— Start of STORED DATA —
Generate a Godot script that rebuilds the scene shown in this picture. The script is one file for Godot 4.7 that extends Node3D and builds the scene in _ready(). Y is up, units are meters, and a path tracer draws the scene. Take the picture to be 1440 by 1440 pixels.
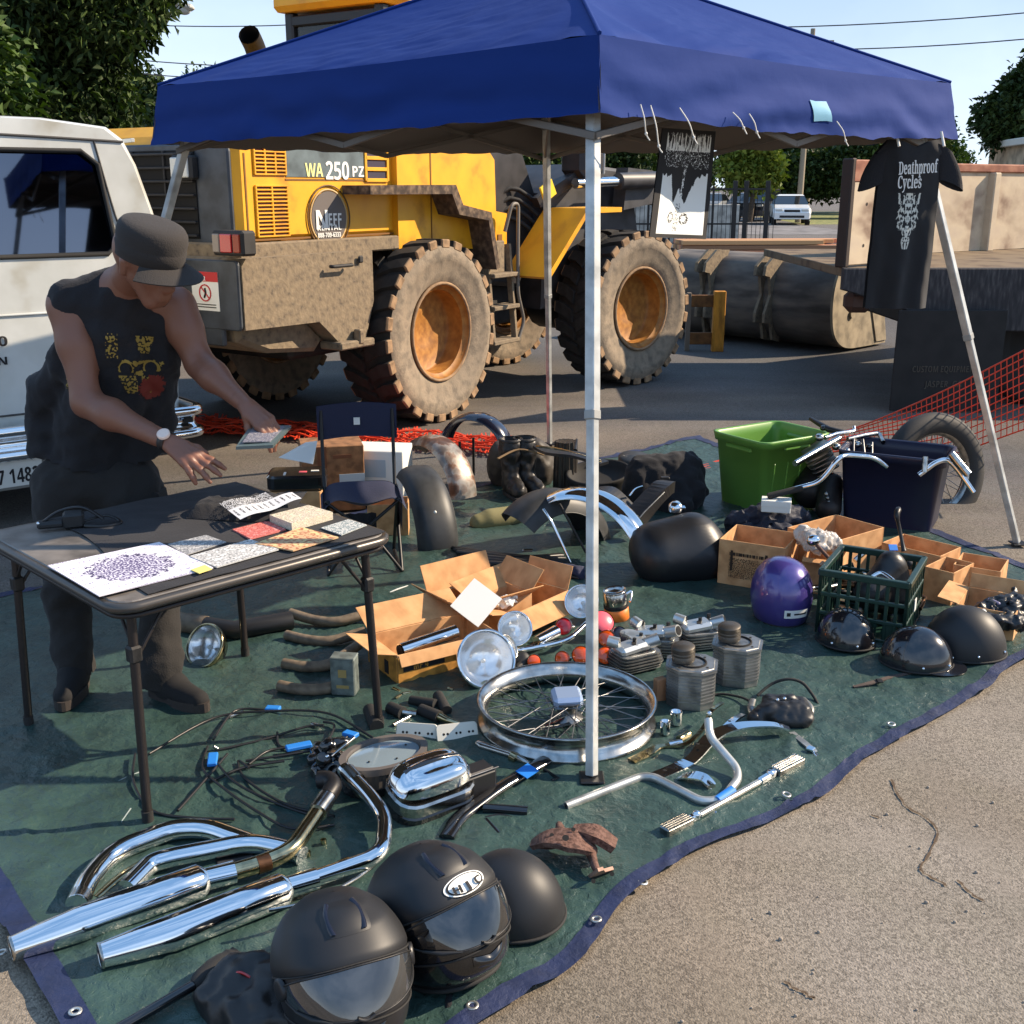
extends Node3D
# A swap-meet stall under a slant-legged canopy, a wheel loader behind. Metres, y up.

var X := Transform3D.IDENTITY          # applied to every emitted vertex
var sg := 1
var taken := {}
var mats := {}
var texs := {}
var rng := RandomNumberGenerator.new()

# ---------------------------------------------------------------- naming and tagging
func nm(s: String) -> String:
	var n: int = taken.get(s, 0)
	taken[s] = n + 1
	return s if n == 0 else "%s_%03d" % [s, n]

func tag(o: Node, label: String, category: String, group := "", kind := "") -> Node:
	if label: o.set_meta("label", label)
	if category: o.set_meta("category", category)
	if group: o.set_meta("group", group)
	if kind: o.set_meta("kind", kind)
	return o

func thing(called: String, label: String, category: String, at := Vector3.ZERO, turn := 0.0, group := "") -> Node3D:
	var o := Node3D.new()
	o.name = nm(called)
	add_child(o)
	o.position = at
	o.rotation_degrees.y = turn
	x0()
	tag(o, label, category, group)
	return o

func S() -> SurfaceTool:
	var st := SurfaceTool.new()
	st.begin(Mesh.PRIMITIVE_TRIANGLES)
	sg = 1
	return st

func fin(st: SurfaceTool) -> ArrayMesh:
	st.generate_normals()
	return st.commit()

func put(st, called: String, mat: Material, parent: Node, label := "") -> MeshInstance3D:
	var mi := MeshInstance3D.new()
	mi.mesh = fin(st) if st is SurfaceTool else st
	mi.material_override = mat
	mi.name = called
	parent.add_child(mi, true)
	if label: mi.set_meta("label", label)
	return mi

func solo(st, called: String, mat: Material, label: String, category: String, at := Vector3.ZERO, turn := 0.0, group := "") -> MeshInstance3D:
	var mi := put(st, nm(called), mat, self)
	mi.position = at
	mi.rotation_degrees.y = turn
	tag(mi, label, category, group)
	return mi

func setting(st, called: String, mat: Material, parent: Node = self) -> MeshInstance3D:
	var mi := put(st, called, mat, parent)
	if parent == self: mi.set_meta("kind", "structure")
	return mi

func copy(o: Node3D, label: String, at: Vector3, turn := 0.0) -> Node3D:
	var c: Node3D = o.duplicate()
	var base: String = o.name
	var re := RegEx.create_from_string("_\\d+$")
	c.name = nm(re.sub(base, ""))
	add_child(c)
	c.position = at
	c.rotation_degrees.y = turn
	c.set_meta("label", label)
	return c

# ---------------------------------------------------------------- mesh helpers
func tri(st: SurfaceTool, a: Vector3, b: Vector3, c: Vector3, ua := Vector2.ZERO, ub := Vector2.ZERO, uc := Vector2.ZERO) -> void:
	st.set_uv(ua); st.add_vertex(X * a)
	st.set_uv(ub); st.add_vertex(X * b)
	st.set_uv(uc); st.add_vertex(X * c)

func quad(st: SurfaceTool, a: Vector3, b: Vector3, c: Vector3, d: Vector3) -> void:   # clockwise seen from outside
	tri(st, a, b, c, Vector2(0, 0), Vector2(1, 0), Vector2(1, 1))
	tri(st, a, c, d, Vector2(0, 0), Vector2(1, 1), Vector2(0, 1))

func flat(st: SurfaceTool) -> void:
	st.set_smooth_group(4294967295)

func smooth(st: SurfaceTool) -> void:
	sg += 1
	st.set_smooth_group(sg)

func grid(st: SurfaceTool, rows: Array, cu := false, cv := false, flip := false, hard := false) -> void:
	if hard: flat(st)
	else: smooth(st)
	var m := rows.size()
	var n: int = rows[0].size()
	for i in (m if cv else m - 1):
		var r0: PackedVector3Array = rows[i]
		var r1: PackedVector3Array = rows[(i + 1) % m]
		var v0 := float(i) / (m if cv else m - 1)
		var v1 := float(i + 1) / (m if cv else m - 1)
		for j in (n if cu else n - 1):
			var k := (j + 1) % n
			var u0 := float(j) / (n if cu else n - 1)
			var u1 := float(j + 1) / (n if cu else n - 1)
			if flip:
				tri(st, r0[j], r1[k], r0[k], Vector2(u0, v0), Vector2(u1, v1), Vector2(u1, v0))
				tri(st, r0[j], r1[j], r1[k], Vector2(u0, v0), Vector2(u0, v1), Vector2(u1, v1))
			else:
				tri(st, r0[j], r0[k], r1[k], Vector2(u0, v0), Vector2(u1, v0), Vector2(u1, v1))
				tri(st, r0[j], r1[k], r1[j], Vector2(u0, v0), Vector2(u1, v1), Vector2(u0, v1))

func fgrid(st: SurfaceTool, nu: int, nv: int, f: Callable, cu := false, cv := false, flip := false) -> void:   # f(u, v) -> point
	var rows := []
	for i in nv + (0 if cv else 1):
		var r := PackedVector3Array()
		for j in nu + (0 if cu else 1): r.append(f.call(float(j) / nu, float(i) / nv))
		rows.append(r)
	grid(st, rows, cu, cv, flip)

func shell(st: SurfaceTool, nu: int, nv: int, f: Callable, t: float) -> void:   # a bent sheet with thickness t
	var top := []
	for i in nv + 1:
		var r := PackedVector3Array()
		for j in nu + 1: r.append(f.call(float(j) / nu, float(i) / nv))
		top.append(r)
	var low := []
	for i in nv + 1:
		var r := PackedVector3Array()
		for j in nu + 1:
			var du: Vector3 = top[i][mini(j + 1, nu)] - top[i][maxi(j - 1, 0)]
			var dv: Vector3 = top[mini(i + 1, nv)][j] - top[maxi(i - 1, 0)][j]
			r.append(top[i][j] - dv.cross(du).normalized() * t)
		low.append(r)
	grid(st, top)
	grid(st, low, false, false, true)
	flat(st)
	for j in nu:
		quad(st, top[0][j + 1], top[0][j], low[0][j], low[0][j + 1])
		quad(st, top[nv][j], top[nv][j + 1], low[nv][j + 1], low[nv][j])
	for i in nv:
		quad(st, top[i][0], top[i + 1][0], low[i + 1][0], low[i][0])
		quad(st, top[i + 1][nu], top[i][nu], low[i][nu], low[i + 1][nu])

func box(st: SurfaceTool, c: Vector3, s: Vector3, bev := 0.0, B := Basis.IDENTITY) -> void:
	flat(st)
	var h := s * 0.5
	var b := minf(bev, minf(h.x, minf(h.y, h.z)) * 0.95)
	var F := func(p: Vector3) -> Vector3: return c + B * p
	var ax := [Vector3.RIGHT, Vector3.UP, Vector3.BACK]
	for a in 3:
		for sgn in [-1.0, 1.0]:
			var n: Vector3 = ax[a] * sgn
			var u: Vector3 = ax[(a + 1) % 3]
			var w: Vector3 = ax[(a + 2) % 3] * sgn
			var hn: float = h[a]; var hu: float = h[(a + 1) % 3] - b; var hw: float = h[(a + 2) % 3] - b
			quad(st, F.call(n * hn - u * hu + w * hw), F.call(n * hn + u * hu + w * hw), F.call(n * hn + u * hu - w * hw), F.call(n * hn - u * hu - w * hw))
	if b <= 0.0: return
	for a in 3:                       # edges along axis a
		var u: Vector3 = ax[(a + 1) % 3]
		var w: Vector3 = ax[(a + 2) % 3]
		var ha: float = h[a] - b; var hu: float = h[(a + 1) % 3]; var hw: float = h[(a + 2) % 3]
		for su in [-1.0, 1.0]:
			for sw in [-1.0, 1.0]:
				var p0: Vector3 = u * su * hu + w * sw * (hw - b)
				var p1: Vector3 = u * su * (hu - b) + w * sw * hw
				var e: Vector3 = ax[a] * ha
				if su * sw > 0: quad(st, F.call(p0 - e), F.call(p0 + e), F.call(p1 + e), F.call(p1 - e))
				else: quad(st, F.call(p1 - e), F.call(p1 + e), F.call(p0 + e), F.call(p0 - e))
	for sx in [-1.0, 1.0]:
		for sy in [-1.0, 1.0]:
			for sz in [-1.0, 1.0]:
				var px := Vector3(sx * h.x, sy * (h.y - b), sz * (h.z - b))
				var py := Vector3(sx * (h.x - b), sy * h.y, sz * (h.z - b))
				var pz := Vector3(sx * (h.x - b), sy * (h.y - b), sz * h.z)
				if sx * sy * sz > 0: tri(st, F.call(px), F.call(pz), F.call(py))
				else: tri(st, F.call(px), F.call(py), F.call(pz))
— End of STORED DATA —
[GIVEN INSTRUCTION] Return all lines with the word "extends" in them.

[FULL SOLUTION]
Generate a Godot script that rebuilds the scene shown in this picture. The script is one file for Godot 4.7 that extends Node3D and builds the scene in _ready(). Y is up, units are meters, and a path tracer draws the scene. Take the picture to be 1440 by 1440 pixels.
extends Node3D